The problem
Leaving out every picture, copy the lines of the data exactly, from the first through the line containing "scene = bpy.context.scene".

---

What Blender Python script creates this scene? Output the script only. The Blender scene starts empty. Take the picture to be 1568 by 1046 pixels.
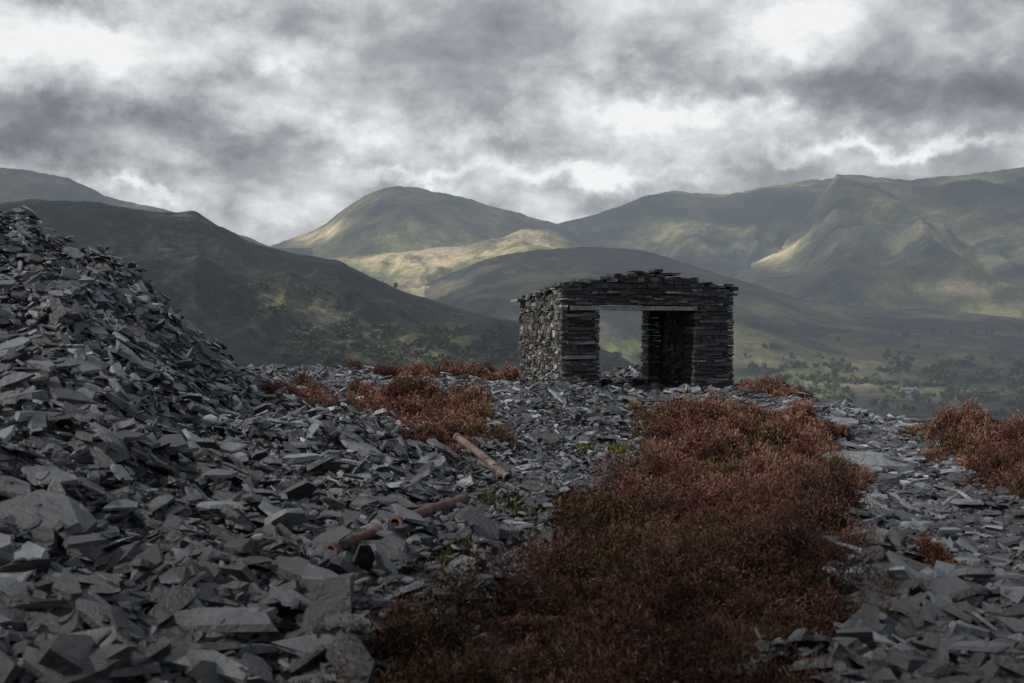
import bpy, math, numpy as np
from mathutils import Vector, Matrix
rng = np.random.default_rng(7)
FP, HZ, CU, EYE = 1524.0, 500.0, 784.0, 1.7
scene = bpy.context.scene

# ---------------------------------------------------------------- noise
def _hash(ix, iy, seed):
    h = (ix.astype(np.int64)*374761393 + iy.astype(np.int64)*668265263 + seed*1442695041) & 0xffffffff
    h = ((h ^ (h >> 13))*1274126177) & 0xffffffff
    return ((h ^ (h >> 16)) & 0xffff)/65535.0
def perlin(x, y, seed=0):
    x = np.asarray(x, float); y = np.asarray(y, float)
    ix = np.floor(x); iy = np.floor(y); fx = x-ix; fy = y-iy
    def g(dx, dy):
        a = _hash(ix+dx, iy+dy, seed)*2*np.pi
        return np.cos(a)*(fx-dx)+np.sin(a)*(fy-dy)
    ux = fx*fx*fx*(fx*(fx*6-15)+10); uy = fy*fy*fy*(fy*(fy*6-15)+10)
    a = g(0,0)*(1-ux)+g(1,0)*ux; b = g(0,1)*(1-ux)+g(1,1)*ux
    return (a*(1-uy)+b*uy)*1.5
def fbm(x, y, o=5, seed=0, gain=0.5):
    s = 0; a = 1; f = 1
    for i in range(o):
        s = s+a*perlin(np.asarray(x)*f+i*17.3, np.asarray(y)*f-i*9.1, seed+i); a *= gain; f *= 2.03
    return s
def ridged(x, y, o=5, seed=0, gain=0.5):
    s = 0; a = 1; f = 1; n = 0
    for i in range(o):
        s = s+a*(1-2*np.abs(perlin(np.asarray(x)*f+i*7.7, np.asarray(y)*f+i*3.1, seed+i))); n += a; a *= gain; f *= 2.07
    return s/n
def sst(a, b, x):
    t = np.clip((np.asarray(x, float)-a)/(b-a), 0, 1); return t*t*(3-2*t)

# ---------------------------------------------------------------- mesh helpers
def make_mesh(name, verts, corner, starts, mat, smooth=False, attrs=None, parent=None):
    me = bpy.data.meshes.new(name)
    verts = np.ascontiguousarray(verts, dtype=np.float32).reshape(-1, 3)
    me.vertices.add(len(verts)); me.vertices.foreach_set('co', verts.ravel())
    me.loops.add(len(corner)); me.loops.foreach_set('vertex_index', np.ascontiguousarray(corner, dtype=np.int32))
    me.polygons.add(len(starts)); me.polygons.foreach_set('loop_start', np.ascontiguousarray(starts, dtype=np.int32))
    me.polygons.foreach_set('use_smooth', np.full(len(starts), bool(smooth)))
    if attrs:
        for k, v in attrs.items():
            a = me.attributes.new(k, 'FLOAT_COLOR', 'POINT')
            c = np.ones((len(verts), 4), dtype=np.float32); c[:, :3] = v.reshape(-1, 3)
            a.data.foreach_set('color', c.ravel())
    me.update(calc_edges=True)
    me.materials.append(mat)
    ob = bpy.data.objects.new(name, me); scene.collection.objects.link(ob)
    if parent is not None: ob.parent = parent
    return ob
def grid_mesh(name, X, Y, Z, mat, attrs=None, smooth=True):
    r, c = X.shape
    V = np.stack([X, Y, Z], -1).reshape(-1, 3)
    i = np.arange((r-1)*(c-1)); a = (i//(c-1))*c+i % (c-1)
    f = np.stack([a, a+1, a+c+1, a+c], 1)
    return make_mesh(name, V, f.ravel(), np.arange(len(f))*4, mat, smooth, attrs)
def rep_mesh(name, V, faces, mat, **kw):
    N, k = V.shape[:2]
    loc = np.concatenate([np.array(f) for f in faces]); L = len(loc)
    st = np.cumsum([0]+[len(f) for f in faces[:-1]])
    corner = (loc[None, :]+(np.arange(N)*k)[:, None]).ravel()
    starts = (st[None, :]+(np.arange(N)*L)[:, None]).ravel()
    return make_mesh(name, V.reshape(-1, 3), corner, starts, mat, **kw)

# ---------------------------------------------------------------- node helpers
class NT:
    def __init__(s, tree): s.t = tree; s.n = tree.nodes; s.l = tree.links
    def node(s, ty, **kw):
        n = s.n.new(ty)
        for k, v in kw.items(): setattr(n, k, v)
        return n
    def put(s, sock, v):
        if isinstance(v, bpy.types.NodeSocket): s.l.new(v, sock)
        elif v is not None: sock.default_value = v
    def math(s, op, a, b=None, c=None, clamp=False):
        n = s.node('ShaderNodeMath', operation=op, use_clamp=clamp)
        s.put(n.inputs[0], a); s.put(n.inputs[1], b)
        if c is not None: s.put(n.inputs[2], c)
        return n.outputs[0]
    def noise(s, vec, scale, detail=5, rough=0.55, dist=0.0):
        n = s.node('ShaderNodeTexNoise'); s.put(n.inputs['Vector'], vec)
        n.inputs['Scale'].default_value = scale; n.inputs['Detail'].default_value = detail
        n.inputs['Roughness'].default_value = rough; n.inputs['Distortion'].default_value = dist
        return n.outputs['Fac']
    def ramp(s, fac, stops):
        n = s.node('ShaderNodeValToRGB'); s.put(n.inputs[0], fac); e = n.color_ramp.elements
        while len(e) < len(stops): e.new(0.5)
        for el, (p, c) in zip(e, stops):
            el.position = p; el.color = (c[0], c[1], c[2], 1) if not isinstance(c, (int, float)) else (c, c, c, 1)
        return n.outputs[0]
    def mix(s, fac, a, b, mode='MIX'):
        n = s.node('ShaderNodeMix', data_type='RGBA', blend_type=mode)
        s.put(n.inputs[0], fac)
        for sock, v in ((n.inputs[6], a), (n.inputs[7], b)):
            s.put(sock, v if isinstance(v, bpy.types.NodeSocket) else (v[0], v[1], v[2], 1))
        return n.outputs[2]
    def bump(s, h, strength, dist):
        n = s.node('ShaderNodeBump'); s.put(n.inputs['Height'], h)
        n.inputs['Strength'].default_value = strength; n.inputs['Distance'].default_value = dist
        return n.outputs[0]
def new_mat(name):
    m = bpy.data.materials.new(name); m.use_nodes = True
    t = NT(m.node_tree); b = m.node_tree.nodes['Principled BSDF']
    return m, t, b

def slate_mat(name, dark, light, rough=(0.35, 0.6), spec=0.5, warm=0.25, vignette=True):
    m, t, b = new_mat(name)
    geo = t.node('ShaderNodeNewGeometry'); tc = t.node('ShaderNodeTexCoord').outputs['Object']
    rnd = geo.outputs['Random Per Island']
    base = t.ramp(rnd, [(0, dark), (0.45, [(a*0.78+b_*0.22) for a, b_ in zip(dark, light)]), (0.75, light), (0.9, [min(c*1.5, 0.40) for c in light]), (1, [min(c*3.0, 0.42) for c in light])])
    n1 = t.noise(tc, 9, 6, 0.6)
    stain = t.ramp(t.noise(tc, 2.3, 5, 0.6), [(0.5, 0), (0.72, 1)])
    c = t.mix(t.math('MULTIPLY', stain, warm), base, (0.075, 0.05, 0.036))
    c = t.mix(1.0, c, t.ramp(n1, [(0.25, 0.45), (0.75, 1.45)]), 'MULTIPLY')
    if wet:
        s3 = t.node('ShaderNodeSeparateXYZ'); t.put(s3.inputs[0], tc)
        near_shade = t.ramp(t.math('MULTIPLY_ADD', t.noise(tc, 0.6, 3), 0.25, t.math('MULTIPLY', s3.outputs[1], 0.05)), [(0.30, 0.24), (0.50, 0.58), (0.72, 1.0)])  # slate colour painted darker towards the camera, a vignette-style falloff
        c = t.mix(1.0, c, near_shade, 'MULTIPLY')
    t.put(b.inputs['Base Color'], c)
    r = t.math('ADD', t.math('MULTIPLY', t.noise(tc, 14, 4), rough[1]-rough[0]), rough[0])
    t.put(b.inputs['Roughness'], r)
    b.inputs['Specular IOR Level'].default_value = spec
    h = t.math('ADD', t.noise(tc, 55, 6, 0.7), t.math('MULTIPLY', t.noise(tc, 11, 3), 2.0))
    t.put(b.inputs['Normal'], t.bump(h, 0.9, 0.02))
    return m
M_slate = slate_mat('slate_scree', (0.010, 0.011, 0.014), (0.120, 0.130, 0.155), (0.20, 0.5), 0.8, 0.25)
M_path = slate_mat('slate_path_chips', (0.030, 0.032, 0.040), (0.16, 0.172, 0.205), (0.28, 0.55), 0.65, 0.2)
M_big = slate_mat('slate_big_slab', (0.17, 0.18, 0.20), (0.22, 0.23, 0.25))
M_wall = slate_mat('slate_drystone', (0.026, 0.026, 0.029), (0.060, 0.061, 0.067), (0.5, 0.8), 0.3, 0.45, False)
M_rubble = slate_mat('slate_rubble_wall', (0.045, 0.045, 0.047), (0.16, 0.157, 0.155), (0.6, 0.85), 0.3, 0.3, False)  # paler than the front stone: sun on the left side put into the colour
M_lintel = slate_mat('slate_lintel', (0.15, 0.14, 0.133), (0.18, 0.168, 0.16), (0.6, 0.8), 0.3, 0.2, False)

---

Solution
What Blender Python script creates this scene? Output the script only. The Blender scene starts empty. Take the picture to be 1568 by 1046 pixels.
import bpy, math, numpy as np
from mathutils import Vector, Matrix
rng = np.random.default_rng(7)
FP, HZ, CU, EYE = 1524.0, 500.0, 784.0, 1.7
scene = bpy.context.scene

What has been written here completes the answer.